**Problem requirements**: Across the entries, how many lines have the string "picture" in them? Reply with only a number.

**Data for this exercise**:
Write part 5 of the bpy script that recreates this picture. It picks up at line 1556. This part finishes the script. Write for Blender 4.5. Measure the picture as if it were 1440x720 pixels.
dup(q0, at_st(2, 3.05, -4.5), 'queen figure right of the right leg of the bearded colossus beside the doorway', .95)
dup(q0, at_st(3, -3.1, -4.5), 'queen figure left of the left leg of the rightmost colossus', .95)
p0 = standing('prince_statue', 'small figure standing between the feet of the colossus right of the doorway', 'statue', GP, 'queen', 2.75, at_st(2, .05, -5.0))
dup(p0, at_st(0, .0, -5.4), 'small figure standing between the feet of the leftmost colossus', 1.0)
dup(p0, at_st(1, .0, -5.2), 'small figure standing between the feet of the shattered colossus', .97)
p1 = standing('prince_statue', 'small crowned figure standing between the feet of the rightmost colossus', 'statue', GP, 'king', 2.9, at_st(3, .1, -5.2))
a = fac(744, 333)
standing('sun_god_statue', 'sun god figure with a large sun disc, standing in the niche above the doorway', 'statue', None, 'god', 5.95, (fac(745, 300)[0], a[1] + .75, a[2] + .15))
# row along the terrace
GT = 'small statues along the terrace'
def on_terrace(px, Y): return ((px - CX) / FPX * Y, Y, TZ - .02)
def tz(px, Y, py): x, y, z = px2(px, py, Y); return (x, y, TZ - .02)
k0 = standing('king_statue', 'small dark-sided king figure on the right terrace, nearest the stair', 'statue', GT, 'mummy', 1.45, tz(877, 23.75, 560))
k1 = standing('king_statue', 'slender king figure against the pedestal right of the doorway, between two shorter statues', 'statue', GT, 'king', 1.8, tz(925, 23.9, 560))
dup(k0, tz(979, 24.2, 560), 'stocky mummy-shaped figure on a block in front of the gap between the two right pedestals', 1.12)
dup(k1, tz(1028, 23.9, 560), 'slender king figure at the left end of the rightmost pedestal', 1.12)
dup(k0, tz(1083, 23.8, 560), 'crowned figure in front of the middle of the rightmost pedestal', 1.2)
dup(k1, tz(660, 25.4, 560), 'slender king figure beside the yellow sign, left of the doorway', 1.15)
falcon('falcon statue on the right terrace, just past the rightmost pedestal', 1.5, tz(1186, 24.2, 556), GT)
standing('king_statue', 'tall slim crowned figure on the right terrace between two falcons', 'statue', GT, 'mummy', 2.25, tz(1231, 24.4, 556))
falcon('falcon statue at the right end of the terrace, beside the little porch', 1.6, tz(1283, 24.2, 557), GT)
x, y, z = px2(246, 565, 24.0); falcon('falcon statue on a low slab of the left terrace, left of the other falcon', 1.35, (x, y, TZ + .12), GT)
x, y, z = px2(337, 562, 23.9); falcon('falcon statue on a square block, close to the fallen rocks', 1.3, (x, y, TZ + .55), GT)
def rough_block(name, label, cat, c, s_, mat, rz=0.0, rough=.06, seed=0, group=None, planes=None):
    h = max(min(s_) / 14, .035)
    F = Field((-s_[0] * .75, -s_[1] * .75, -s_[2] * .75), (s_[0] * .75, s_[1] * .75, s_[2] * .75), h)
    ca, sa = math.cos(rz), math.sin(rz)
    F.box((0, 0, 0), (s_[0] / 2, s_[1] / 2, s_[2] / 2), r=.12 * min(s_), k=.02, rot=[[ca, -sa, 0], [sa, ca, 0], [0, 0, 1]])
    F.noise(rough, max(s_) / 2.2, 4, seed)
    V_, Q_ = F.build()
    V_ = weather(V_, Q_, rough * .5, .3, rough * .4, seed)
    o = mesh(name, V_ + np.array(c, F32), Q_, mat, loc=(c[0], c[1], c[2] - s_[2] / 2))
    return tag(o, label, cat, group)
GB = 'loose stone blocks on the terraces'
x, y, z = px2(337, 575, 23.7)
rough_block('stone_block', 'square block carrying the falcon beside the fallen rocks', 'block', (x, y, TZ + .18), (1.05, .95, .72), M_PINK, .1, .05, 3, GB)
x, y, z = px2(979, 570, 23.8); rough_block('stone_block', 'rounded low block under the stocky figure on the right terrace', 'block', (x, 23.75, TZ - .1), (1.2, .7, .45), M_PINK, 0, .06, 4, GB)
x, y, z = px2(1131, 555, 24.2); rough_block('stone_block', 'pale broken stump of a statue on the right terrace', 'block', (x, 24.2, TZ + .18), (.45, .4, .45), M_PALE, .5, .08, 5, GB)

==

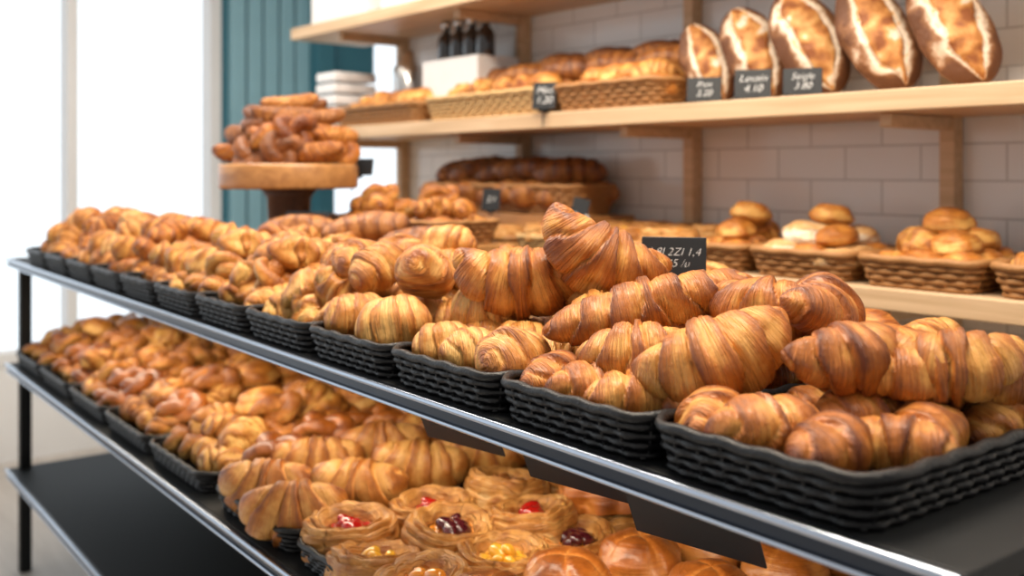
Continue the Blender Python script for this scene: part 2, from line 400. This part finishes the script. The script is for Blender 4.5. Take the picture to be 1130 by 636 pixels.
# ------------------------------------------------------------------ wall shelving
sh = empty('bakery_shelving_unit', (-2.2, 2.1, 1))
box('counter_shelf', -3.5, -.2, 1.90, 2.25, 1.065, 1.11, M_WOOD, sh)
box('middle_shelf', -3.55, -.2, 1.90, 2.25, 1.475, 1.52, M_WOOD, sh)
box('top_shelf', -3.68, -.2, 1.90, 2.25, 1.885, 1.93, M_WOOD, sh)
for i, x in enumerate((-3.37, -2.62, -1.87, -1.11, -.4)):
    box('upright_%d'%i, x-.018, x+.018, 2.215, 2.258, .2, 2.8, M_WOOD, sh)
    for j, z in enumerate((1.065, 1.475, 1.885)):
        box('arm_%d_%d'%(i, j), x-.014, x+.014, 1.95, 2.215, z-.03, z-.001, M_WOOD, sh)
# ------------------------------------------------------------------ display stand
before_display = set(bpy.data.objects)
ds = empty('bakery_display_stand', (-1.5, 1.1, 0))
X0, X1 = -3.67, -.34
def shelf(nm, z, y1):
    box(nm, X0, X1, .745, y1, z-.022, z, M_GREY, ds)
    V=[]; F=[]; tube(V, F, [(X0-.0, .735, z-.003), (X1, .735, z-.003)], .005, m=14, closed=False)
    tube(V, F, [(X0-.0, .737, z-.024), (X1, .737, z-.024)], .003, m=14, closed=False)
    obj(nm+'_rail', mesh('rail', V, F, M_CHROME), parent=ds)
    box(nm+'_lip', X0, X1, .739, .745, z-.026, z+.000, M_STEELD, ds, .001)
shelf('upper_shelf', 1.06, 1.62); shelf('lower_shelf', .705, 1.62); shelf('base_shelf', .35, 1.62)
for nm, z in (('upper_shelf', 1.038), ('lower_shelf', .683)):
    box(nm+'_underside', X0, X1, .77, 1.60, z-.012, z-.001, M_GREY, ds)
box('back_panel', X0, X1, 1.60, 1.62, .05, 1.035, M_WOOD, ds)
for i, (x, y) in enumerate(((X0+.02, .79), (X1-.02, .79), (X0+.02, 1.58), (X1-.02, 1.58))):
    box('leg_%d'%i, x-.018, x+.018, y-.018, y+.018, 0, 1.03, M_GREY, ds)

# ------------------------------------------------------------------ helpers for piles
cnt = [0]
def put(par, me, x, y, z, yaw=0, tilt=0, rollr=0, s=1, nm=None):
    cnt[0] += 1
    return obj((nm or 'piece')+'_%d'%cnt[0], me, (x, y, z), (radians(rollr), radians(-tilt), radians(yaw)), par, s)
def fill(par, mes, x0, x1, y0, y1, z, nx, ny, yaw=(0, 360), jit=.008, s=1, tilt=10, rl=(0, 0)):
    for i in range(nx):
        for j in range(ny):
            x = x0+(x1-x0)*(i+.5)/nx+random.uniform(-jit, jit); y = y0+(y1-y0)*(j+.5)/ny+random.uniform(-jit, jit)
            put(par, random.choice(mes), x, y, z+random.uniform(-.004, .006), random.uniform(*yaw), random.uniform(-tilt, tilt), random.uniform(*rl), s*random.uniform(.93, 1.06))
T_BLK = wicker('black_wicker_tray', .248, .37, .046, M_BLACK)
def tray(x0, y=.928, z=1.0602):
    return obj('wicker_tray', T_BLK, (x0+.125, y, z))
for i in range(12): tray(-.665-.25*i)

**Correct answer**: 2